Nanocardboard is made out of an aluminum oxide film with a thickness of tens of nanometers, forming a hollow plate with a height of tens of microns. Its sandwich structure, similar to that of corrugated cardboard, makes it more than ten thousand times as stiff as a solid plate of the same mass.
Nanocardboard's stiffness-to-weight ratio makes it ideal for aerospace and microrobotic applications, where every gram counts. In addition to unprecedented mechanical properties, nanocardboard is a supreme thermal insulator, as it mostly consists of empty space.
Future work will explore an intriguing phenomenon that results from a combination of properties: shining a light on a piece of nanocardboard allows it to levitate.

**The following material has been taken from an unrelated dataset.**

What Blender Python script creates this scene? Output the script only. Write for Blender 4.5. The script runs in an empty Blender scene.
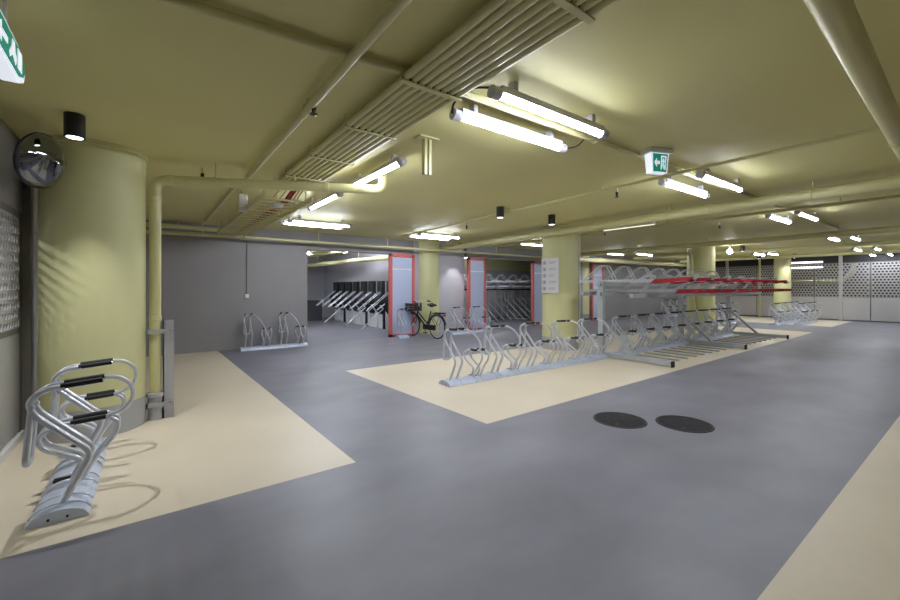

Heat from the light creates a difference in temperatures between the two sides of the plate, which pushes a current of air molecules out through the bottom.
Igor Bargatin, Class of 1965 Term Assistant Professor of Mechanical Engineering and Applied Mechanics, along with lab members Chen Lin and Samuel Nicaise, led the study. They collaborated with Prashant Purohit, professor in Mechanical Engineering and Applied Mechanics, and his graduate student Jaspreet Singh, as well as Gerald Lopez and Meredith Metzler of the Singh Center for Nanotechnology. Bargatin lab members Drew Lilley, Joan Cortes, Pengcheng Jiao, and Mohsen Azadi also contributed to the study.
They published their results in the journal Nature Communications.